Juliana Rolla, CEO do grupo Oma, que desenvolve créditos de plásticos, avalia que o sistema brasileiro deve competir com os créditos de coleta certificados internacionalmente pela Verra.
Isso porque uma tonelada de crédito já certificada em um sistema não pode fazer parte de um segundo, para evitar sobreposição. Já os créditos de reciclagem da Verra seriam complementares ao sistema brasileiro, na opinião de Rolla.
“A preocupação com a bicreditação é uma questão da integridade, algo extremamente relevante em um mercado que ainda é sumariamente voluntário”, diz.
Preços, desafios e oportunidades
Atualmente, projetos certificados vão de US$ 100 a US$ 1.000 por tonelada de plástico reciclado.
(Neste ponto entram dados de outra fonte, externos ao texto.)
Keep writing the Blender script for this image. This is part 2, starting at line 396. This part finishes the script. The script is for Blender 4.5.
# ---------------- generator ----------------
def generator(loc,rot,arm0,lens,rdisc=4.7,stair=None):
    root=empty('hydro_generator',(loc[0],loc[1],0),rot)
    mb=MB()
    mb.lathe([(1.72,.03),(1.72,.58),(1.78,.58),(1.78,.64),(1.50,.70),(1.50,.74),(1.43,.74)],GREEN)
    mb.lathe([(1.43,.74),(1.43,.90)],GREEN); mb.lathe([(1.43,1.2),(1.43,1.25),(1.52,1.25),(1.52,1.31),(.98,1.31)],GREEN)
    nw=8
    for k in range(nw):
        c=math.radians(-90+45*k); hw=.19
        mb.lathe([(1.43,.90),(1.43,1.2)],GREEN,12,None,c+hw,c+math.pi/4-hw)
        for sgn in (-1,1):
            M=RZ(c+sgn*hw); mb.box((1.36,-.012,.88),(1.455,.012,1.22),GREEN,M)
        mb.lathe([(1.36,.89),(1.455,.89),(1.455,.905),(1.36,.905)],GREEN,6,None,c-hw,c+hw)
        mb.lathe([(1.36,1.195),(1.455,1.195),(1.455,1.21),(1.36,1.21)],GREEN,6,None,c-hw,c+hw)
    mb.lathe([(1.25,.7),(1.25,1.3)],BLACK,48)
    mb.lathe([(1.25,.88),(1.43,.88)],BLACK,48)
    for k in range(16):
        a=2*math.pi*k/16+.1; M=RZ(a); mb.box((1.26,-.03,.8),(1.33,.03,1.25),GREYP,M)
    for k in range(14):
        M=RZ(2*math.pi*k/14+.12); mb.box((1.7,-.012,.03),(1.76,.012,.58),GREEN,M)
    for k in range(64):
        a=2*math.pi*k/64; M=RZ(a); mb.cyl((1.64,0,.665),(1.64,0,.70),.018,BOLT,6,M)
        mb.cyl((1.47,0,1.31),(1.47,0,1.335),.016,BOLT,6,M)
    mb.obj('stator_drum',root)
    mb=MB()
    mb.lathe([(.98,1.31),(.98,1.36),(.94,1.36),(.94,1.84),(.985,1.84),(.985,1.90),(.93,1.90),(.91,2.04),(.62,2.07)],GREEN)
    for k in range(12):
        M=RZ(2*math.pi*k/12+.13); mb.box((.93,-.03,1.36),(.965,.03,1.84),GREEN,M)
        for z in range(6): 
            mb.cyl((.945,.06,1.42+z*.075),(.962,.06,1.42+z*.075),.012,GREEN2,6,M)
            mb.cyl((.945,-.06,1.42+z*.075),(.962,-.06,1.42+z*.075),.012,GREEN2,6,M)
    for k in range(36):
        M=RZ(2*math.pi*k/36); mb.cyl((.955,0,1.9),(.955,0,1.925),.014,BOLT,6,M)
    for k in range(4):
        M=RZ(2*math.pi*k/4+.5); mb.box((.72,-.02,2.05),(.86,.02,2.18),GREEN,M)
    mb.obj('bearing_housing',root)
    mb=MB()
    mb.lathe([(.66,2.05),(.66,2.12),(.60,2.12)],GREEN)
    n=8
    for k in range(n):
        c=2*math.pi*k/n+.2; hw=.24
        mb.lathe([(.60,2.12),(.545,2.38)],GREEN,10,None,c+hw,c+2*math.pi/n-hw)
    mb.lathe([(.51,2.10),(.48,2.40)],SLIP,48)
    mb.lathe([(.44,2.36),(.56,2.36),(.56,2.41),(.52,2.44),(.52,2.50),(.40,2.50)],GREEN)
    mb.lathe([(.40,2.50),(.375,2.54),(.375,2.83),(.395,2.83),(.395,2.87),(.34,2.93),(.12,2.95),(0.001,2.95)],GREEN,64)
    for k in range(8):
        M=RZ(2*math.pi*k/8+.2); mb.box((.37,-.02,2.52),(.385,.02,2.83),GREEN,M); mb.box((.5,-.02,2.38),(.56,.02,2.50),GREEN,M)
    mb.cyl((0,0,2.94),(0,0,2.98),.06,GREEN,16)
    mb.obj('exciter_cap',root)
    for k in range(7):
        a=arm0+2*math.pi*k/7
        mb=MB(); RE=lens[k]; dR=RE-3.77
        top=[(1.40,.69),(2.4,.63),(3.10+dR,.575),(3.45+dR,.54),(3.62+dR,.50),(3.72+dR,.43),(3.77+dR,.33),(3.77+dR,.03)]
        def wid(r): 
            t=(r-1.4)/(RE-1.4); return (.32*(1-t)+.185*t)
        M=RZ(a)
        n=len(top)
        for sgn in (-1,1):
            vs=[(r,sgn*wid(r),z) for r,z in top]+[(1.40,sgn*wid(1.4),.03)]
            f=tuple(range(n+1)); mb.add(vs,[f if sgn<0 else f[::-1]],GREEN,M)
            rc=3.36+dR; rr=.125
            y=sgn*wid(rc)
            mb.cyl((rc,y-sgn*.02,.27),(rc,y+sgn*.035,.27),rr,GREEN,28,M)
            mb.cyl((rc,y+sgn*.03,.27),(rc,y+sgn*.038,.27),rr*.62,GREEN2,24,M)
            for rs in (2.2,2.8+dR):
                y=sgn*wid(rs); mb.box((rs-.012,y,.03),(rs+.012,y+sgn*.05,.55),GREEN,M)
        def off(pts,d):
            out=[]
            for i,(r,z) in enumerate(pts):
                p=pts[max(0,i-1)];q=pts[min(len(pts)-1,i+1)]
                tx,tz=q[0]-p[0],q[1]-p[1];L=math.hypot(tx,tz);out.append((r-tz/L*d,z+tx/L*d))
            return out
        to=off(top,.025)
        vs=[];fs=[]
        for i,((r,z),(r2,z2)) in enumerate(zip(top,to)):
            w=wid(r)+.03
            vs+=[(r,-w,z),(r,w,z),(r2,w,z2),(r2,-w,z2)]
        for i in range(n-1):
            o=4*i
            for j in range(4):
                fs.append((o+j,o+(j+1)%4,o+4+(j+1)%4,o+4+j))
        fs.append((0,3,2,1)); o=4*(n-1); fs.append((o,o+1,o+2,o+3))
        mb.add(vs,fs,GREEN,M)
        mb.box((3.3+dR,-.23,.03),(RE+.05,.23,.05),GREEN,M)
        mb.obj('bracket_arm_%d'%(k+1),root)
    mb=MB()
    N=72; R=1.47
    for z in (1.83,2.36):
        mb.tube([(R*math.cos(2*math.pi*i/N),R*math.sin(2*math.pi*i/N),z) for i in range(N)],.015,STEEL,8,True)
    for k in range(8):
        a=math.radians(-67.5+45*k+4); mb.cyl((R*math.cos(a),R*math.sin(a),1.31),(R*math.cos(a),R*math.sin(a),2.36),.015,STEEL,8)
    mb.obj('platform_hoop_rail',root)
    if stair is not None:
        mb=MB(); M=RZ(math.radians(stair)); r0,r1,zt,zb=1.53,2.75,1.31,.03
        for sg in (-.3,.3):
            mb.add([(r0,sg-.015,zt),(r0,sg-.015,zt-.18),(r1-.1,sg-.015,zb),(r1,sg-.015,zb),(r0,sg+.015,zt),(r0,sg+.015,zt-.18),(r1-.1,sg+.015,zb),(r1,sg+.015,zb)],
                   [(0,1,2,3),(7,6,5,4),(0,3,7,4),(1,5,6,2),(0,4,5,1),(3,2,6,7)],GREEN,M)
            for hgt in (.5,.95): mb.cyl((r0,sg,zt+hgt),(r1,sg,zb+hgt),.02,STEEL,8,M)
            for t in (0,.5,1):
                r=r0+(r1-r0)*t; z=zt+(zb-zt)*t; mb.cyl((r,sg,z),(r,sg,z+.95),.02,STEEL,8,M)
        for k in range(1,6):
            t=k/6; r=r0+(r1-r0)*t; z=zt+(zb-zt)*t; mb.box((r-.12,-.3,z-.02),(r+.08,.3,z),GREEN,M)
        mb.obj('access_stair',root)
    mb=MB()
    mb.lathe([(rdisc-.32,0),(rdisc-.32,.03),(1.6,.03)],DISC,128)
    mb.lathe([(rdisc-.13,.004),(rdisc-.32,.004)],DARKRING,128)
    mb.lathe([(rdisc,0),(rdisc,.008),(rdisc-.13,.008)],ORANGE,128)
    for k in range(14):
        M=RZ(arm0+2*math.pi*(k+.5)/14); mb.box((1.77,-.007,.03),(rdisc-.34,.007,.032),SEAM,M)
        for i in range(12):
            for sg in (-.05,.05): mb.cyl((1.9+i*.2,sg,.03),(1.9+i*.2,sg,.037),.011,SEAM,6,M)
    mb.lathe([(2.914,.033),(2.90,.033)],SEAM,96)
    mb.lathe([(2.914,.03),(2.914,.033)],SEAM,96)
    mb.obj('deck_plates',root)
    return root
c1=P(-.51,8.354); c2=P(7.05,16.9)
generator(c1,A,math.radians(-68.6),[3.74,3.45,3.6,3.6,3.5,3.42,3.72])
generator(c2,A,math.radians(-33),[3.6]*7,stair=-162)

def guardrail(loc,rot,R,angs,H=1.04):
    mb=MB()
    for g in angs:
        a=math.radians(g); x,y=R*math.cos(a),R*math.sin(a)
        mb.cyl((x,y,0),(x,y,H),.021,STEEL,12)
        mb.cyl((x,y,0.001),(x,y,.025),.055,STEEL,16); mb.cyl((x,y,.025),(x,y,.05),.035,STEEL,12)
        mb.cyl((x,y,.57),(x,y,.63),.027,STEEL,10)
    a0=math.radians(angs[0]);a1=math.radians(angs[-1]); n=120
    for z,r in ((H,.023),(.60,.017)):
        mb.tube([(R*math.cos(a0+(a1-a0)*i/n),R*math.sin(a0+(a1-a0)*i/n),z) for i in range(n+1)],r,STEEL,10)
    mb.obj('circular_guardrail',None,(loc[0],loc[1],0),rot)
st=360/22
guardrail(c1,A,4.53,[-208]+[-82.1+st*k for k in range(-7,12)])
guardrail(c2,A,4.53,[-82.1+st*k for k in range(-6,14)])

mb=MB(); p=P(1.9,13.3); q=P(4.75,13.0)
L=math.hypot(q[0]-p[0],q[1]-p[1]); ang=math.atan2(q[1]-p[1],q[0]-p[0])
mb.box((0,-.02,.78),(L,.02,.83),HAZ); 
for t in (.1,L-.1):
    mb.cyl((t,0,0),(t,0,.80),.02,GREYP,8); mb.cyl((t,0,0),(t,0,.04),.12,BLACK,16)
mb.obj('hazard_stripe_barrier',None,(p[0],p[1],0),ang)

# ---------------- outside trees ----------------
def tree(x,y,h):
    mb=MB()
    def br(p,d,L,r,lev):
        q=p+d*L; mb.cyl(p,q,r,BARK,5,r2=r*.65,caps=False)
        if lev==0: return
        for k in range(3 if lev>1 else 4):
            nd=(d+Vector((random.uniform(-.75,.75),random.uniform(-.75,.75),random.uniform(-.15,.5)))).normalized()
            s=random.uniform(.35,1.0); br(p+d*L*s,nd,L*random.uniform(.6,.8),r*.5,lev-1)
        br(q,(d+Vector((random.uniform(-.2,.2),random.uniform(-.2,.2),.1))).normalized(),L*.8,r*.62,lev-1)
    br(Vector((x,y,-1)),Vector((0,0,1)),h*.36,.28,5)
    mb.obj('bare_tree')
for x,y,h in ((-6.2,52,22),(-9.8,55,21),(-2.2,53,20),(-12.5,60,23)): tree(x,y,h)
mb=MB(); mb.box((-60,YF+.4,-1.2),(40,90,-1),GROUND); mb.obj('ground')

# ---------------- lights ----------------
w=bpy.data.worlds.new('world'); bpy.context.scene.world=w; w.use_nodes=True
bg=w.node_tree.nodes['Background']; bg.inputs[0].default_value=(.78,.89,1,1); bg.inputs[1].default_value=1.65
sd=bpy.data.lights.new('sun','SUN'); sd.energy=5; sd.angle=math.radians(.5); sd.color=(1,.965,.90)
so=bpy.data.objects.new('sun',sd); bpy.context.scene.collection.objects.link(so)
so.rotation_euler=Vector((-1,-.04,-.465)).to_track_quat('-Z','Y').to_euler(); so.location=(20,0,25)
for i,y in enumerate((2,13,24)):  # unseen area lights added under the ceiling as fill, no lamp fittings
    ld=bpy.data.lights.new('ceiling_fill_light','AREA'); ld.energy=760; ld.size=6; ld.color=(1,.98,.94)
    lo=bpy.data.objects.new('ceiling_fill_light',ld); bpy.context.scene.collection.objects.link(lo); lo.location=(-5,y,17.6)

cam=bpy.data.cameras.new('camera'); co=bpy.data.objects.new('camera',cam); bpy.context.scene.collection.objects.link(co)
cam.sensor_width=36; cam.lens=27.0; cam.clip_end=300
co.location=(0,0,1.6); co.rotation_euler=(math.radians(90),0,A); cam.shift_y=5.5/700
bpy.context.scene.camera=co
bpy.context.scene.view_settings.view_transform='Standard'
Os valores dependem do tipo de iniciativa, segundo Jorge Barbi, gerente da Kosher Climate no Brasil, empresa indiana que estrutura créditos de plástico.
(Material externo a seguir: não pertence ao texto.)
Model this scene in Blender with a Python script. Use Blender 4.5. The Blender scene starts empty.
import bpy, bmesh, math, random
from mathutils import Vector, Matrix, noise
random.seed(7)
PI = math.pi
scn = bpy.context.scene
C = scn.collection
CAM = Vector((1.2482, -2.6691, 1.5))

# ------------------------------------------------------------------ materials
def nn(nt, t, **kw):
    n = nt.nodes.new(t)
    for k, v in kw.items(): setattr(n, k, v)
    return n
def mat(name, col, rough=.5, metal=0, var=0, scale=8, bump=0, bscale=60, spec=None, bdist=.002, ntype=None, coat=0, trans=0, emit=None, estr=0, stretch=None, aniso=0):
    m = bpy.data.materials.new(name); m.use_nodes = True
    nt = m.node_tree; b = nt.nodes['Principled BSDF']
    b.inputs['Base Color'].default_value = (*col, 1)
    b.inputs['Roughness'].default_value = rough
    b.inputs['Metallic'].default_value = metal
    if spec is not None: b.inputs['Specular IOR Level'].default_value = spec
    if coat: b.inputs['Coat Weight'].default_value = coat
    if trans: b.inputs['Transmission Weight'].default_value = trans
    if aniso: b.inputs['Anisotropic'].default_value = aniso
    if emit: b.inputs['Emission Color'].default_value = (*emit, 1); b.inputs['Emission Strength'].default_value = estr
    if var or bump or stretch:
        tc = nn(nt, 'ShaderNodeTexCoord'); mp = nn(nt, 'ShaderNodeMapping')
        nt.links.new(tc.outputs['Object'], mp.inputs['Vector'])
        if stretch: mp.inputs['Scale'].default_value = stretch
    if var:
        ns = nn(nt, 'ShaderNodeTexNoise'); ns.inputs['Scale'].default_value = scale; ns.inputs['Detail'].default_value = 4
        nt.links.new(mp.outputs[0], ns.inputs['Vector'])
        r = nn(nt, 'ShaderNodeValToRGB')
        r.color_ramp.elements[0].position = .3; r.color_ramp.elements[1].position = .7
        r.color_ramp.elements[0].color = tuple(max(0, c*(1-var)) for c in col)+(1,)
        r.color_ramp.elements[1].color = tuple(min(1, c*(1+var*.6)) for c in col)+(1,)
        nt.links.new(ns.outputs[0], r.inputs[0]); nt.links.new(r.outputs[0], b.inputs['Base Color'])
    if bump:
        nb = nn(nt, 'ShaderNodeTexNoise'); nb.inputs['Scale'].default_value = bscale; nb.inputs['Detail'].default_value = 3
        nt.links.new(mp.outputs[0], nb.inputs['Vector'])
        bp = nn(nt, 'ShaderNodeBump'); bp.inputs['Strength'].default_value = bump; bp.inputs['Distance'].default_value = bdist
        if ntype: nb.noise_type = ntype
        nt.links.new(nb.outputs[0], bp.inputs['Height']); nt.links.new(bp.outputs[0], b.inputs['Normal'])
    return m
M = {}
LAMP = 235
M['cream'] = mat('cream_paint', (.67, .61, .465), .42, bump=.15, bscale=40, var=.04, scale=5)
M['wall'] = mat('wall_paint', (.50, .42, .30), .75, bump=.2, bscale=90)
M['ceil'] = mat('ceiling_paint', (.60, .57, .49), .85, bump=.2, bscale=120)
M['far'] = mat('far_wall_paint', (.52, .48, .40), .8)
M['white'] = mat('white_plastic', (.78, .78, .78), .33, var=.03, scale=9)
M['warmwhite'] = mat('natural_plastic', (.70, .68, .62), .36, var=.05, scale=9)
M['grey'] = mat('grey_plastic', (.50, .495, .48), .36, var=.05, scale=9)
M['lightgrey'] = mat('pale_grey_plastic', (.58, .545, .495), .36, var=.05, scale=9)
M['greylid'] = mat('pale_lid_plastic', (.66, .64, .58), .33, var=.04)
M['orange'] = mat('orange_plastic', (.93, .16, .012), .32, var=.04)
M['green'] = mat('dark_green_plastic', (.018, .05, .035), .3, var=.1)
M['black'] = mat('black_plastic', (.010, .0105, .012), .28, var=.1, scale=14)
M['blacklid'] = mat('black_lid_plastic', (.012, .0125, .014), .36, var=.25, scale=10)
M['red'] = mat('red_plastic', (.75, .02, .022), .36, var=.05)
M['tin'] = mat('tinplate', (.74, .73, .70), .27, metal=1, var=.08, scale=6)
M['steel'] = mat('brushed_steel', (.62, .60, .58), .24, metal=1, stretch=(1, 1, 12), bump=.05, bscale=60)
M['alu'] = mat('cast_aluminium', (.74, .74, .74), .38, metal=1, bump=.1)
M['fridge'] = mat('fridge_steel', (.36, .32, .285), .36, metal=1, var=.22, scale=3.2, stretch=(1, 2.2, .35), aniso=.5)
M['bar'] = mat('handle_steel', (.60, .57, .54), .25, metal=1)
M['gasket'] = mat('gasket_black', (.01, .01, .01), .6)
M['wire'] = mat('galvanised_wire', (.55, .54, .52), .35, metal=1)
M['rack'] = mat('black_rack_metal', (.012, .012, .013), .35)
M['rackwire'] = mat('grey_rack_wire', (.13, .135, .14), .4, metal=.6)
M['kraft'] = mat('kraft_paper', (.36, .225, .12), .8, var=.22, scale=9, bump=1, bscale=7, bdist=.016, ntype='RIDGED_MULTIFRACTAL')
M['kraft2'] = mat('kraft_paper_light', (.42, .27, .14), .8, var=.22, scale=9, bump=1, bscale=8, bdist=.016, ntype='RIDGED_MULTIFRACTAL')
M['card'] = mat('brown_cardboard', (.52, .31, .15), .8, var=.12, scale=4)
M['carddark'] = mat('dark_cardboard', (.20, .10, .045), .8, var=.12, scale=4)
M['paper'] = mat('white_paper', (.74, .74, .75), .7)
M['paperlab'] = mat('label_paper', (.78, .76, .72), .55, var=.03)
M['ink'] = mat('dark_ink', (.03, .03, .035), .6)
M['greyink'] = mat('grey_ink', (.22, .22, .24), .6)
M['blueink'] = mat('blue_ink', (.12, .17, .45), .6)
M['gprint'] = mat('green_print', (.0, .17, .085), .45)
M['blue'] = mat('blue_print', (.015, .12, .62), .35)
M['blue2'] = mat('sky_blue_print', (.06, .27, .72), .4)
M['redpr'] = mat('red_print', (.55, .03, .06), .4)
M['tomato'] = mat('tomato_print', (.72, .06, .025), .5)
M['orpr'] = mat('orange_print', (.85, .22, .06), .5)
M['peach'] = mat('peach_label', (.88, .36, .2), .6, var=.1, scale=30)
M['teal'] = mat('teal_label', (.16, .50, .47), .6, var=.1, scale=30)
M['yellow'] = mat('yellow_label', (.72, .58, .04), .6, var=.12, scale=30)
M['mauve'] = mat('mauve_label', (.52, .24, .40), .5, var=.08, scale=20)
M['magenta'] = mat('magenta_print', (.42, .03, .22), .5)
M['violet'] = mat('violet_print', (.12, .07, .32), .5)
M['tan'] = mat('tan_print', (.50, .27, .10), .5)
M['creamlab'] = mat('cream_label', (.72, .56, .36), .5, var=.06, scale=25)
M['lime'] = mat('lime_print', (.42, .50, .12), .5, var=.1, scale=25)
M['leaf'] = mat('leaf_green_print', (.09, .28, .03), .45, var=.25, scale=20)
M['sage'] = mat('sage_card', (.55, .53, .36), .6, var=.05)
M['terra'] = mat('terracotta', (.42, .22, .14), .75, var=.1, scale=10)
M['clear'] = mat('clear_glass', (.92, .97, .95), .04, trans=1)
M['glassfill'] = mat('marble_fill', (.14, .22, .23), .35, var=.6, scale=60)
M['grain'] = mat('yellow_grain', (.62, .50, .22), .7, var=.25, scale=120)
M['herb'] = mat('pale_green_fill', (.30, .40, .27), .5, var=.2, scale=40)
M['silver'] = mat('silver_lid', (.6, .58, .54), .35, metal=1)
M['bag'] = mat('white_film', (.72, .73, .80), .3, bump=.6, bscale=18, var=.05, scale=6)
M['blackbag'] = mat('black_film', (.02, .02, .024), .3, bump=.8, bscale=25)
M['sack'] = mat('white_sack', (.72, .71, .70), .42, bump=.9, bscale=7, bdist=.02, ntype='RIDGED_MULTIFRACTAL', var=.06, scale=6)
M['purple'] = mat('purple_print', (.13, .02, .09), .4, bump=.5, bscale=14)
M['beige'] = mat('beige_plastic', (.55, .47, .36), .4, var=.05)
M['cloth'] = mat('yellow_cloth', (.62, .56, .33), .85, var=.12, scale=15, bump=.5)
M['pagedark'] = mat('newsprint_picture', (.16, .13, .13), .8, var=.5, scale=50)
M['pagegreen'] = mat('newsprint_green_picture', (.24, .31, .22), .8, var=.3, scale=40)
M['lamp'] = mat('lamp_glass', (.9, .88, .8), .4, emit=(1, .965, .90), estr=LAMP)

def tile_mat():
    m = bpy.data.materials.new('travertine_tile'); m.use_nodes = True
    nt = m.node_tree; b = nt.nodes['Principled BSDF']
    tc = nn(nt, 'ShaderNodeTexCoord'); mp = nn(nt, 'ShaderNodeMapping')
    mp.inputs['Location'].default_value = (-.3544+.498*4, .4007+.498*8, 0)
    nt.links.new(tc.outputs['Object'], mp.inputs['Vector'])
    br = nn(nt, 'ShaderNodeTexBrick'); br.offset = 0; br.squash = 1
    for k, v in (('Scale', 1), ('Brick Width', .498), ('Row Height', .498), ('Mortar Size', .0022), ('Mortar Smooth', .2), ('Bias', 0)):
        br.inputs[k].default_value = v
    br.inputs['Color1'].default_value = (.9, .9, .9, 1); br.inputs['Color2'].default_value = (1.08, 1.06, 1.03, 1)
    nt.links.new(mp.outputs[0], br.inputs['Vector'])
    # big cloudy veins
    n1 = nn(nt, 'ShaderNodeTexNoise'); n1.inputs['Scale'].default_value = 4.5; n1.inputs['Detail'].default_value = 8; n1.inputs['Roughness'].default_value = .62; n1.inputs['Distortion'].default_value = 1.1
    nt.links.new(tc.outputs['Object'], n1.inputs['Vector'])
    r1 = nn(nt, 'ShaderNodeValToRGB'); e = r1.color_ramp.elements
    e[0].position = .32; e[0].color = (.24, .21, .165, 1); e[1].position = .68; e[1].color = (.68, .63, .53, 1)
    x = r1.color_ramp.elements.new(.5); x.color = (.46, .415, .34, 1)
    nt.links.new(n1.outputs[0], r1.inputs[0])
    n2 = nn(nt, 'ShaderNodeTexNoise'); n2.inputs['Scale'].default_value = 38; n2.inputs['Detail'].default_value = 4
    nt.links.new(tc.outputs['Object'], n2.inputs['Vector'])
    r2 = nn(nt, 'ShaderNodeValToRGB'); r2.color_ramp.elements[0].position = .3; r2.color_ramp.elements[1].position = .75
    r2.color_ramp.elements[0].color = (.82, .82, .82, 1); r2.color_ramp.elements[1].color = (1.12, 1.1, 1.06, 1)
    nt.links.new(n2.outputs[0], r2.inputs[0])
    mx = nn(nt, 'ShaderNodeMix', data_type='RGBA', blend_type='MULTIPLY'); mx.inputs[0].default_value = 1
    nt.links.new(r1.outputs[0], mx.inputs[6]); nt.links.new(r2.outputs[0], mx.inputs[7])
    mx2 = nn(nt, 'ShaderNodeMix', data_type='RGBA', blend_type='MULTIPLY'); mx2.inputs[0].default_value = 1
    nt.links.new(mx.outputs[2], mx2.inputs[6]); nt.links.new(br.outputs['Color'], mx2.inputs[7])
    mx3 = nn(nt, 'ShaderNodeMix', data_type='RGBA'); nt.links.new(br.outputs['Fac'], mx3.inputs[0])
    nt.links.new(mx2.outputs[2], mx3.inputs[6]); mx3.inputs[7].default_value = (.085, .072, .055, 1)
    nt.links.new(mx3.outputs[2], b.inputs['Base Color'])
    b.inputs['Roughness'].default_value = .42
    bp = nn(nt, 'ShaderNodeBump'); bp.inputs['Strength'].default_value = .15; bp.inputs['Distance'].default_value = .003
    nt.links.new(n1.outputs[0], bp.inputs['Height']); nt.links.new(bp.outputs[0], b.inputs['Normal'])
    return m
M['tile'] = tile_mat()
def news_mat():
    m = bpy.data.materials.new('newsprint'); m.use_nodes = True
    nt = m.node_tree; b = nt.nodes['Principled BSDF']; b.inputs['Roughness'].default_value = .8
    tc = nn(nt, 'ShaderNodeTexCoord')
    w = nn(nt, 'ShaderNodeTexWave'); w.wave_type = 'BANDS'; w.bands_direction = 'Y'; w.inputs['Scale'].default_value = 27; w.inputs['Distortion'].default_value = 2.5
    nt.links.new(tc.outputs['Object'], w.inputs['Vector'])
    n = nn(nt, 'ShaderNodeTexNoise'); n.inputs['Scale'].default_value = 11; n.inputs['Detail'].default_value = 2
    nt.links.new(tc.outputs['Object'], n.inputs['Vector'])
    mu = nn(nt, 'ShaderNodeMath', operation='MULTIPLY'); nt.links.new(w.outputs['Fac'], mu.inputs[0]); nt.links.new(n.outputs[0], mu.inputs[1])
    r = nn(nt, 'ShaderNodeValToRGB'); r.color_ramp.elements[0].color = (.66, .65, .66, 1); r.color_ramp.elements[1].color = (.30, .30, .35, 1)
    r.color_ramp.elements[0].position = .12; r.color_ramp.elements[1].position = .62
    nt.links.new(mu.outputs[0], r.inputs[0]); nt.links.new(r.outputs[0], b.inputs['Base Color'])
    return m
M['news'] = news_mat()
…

Programas vistos como mais “nobres”, como pequenas ONGs que resgatam resíduos plásticos diretamente do oceano, costumam alcançar valores mais altos.
O mercado tem cifras bem mais altas que as dos créditos de energia renovável, que giram em torno de US$ 2 por tonelada, e projetos de restauração florestal, em torno de US$ 50 por tonelada de carbono removido.
Os números sinalizam um bom negócio para países como o Brasil, que ainda tem mais de 3 mil lixões ativos e gera quase 80 milhões de toneladas de resíduos sólidos urbanos, segundo dados de 2024 da Associação Brasileira de Resíduos e Meio Ambiente.
O cenário é consequência de coleta seletiva precária e baixa taxa de reciclagem, que perduram sob justificativa de não haver viabilidade financeira para implementar a PNRS.
Apesar de os desafios ainda serem grandes, há otimismo. Para Barbi, a poluição plástica está a caminho de ganhar o mesmo nível de atenção que as emissões de carbono.
“Microplásticos e impactos na saúde são temas cada vez mais presentes. É questão de tempo até que o mercado ganhe a escala necessária.”
Coleta e reciclagem
A experiência da Plastic Credit Exchange (PCX), das Filipinas, virou referência internacional para créditos de plástico. Inicialmente uma ONG que angariava recursos para coleta de resíduos, a entidade evoluiu e estabeleceu um padrão global e um marketplace próprio, com cerca de 15 mil unidades aguardando comercialização.
No caso da PCX, o crédito é gerado a partir da comprovação de que o plástico foi coletado e reciclado, tratando a cadeia como um processo único. A Verra, por sua vez, adota a possibilidade de emitir créditos separados para coleta e para reciclagem.
Essa diferenciação distribui melhor os recursos. No modelo brasileiro de logística reversa, o crédito geralmente remunera cooperativas de catadores e outros elos da cadeia de coleta, mas não chega até o reciclador industrial.
“É uma categoria que emprega muita gente, com relevância social, e que continua em desvantagem. A separação entre coleta e reciclagem é um avanço importante para dar mais segurança a essa indústria”, explica Barbi.
Rolla elogia o peso que a certificação da Verra confere a impactos socioambientais, em especial ao conceito de adicionalidade, que também existe no mercado de créditos de carbono: a garantia de que o impacto positivo não ocorreria sem os recursos dos créditos.
“Mas é importante lembrar que, assim como o carbono, ele não pode ser considerado a única solução ou única fonte de receita.”
Guerra com gigantes
Após três anos de debates, a tentativa da Organização das Nações Unidas de aprovar um tratado global do plástico fracassou. Países produtores de petróleo e petroquímicos rejeitaram metas mais duras de redução de produção do material no mundo, deslocando a responsabilidade para a gestão de resíduos.
O impasse mostra que a solução ideal, diminuir ao máximo a produção de plástico virgem, segue distante. Mas abre espaço para os mecanismos voluntários, segundo Gabriel Ruske, diretor da EcoCircle, desenvolvedora de projetos de créditos de plástico, presente na rodada final de negociações em Genebra.
“Se não há acordo entre nações, sobra para iniciativas de mercado darem o tom. É a chance de os créditos de plástico crescerem pelo lado reputacional, já que as empresas precisam mostrar que estão fazendo algo.”
A comparação com o mercado de carbono tem sido inevitável, mas ele levou quase três décadas para amadurecer, após o Protocolo de Quioto. O de plásticos, no entanto, ainda engatinha e, na opinião de Ruske, depende de mais engajamento da sociedade e de uma boa dose de educação sobre o tema para evoluir. Já Rolla acredita que o impasse direciona a responsabilidade para a iniciativa privada. “E, como sempre acontece, a regulação vai acompanhar o movimento do mercado.”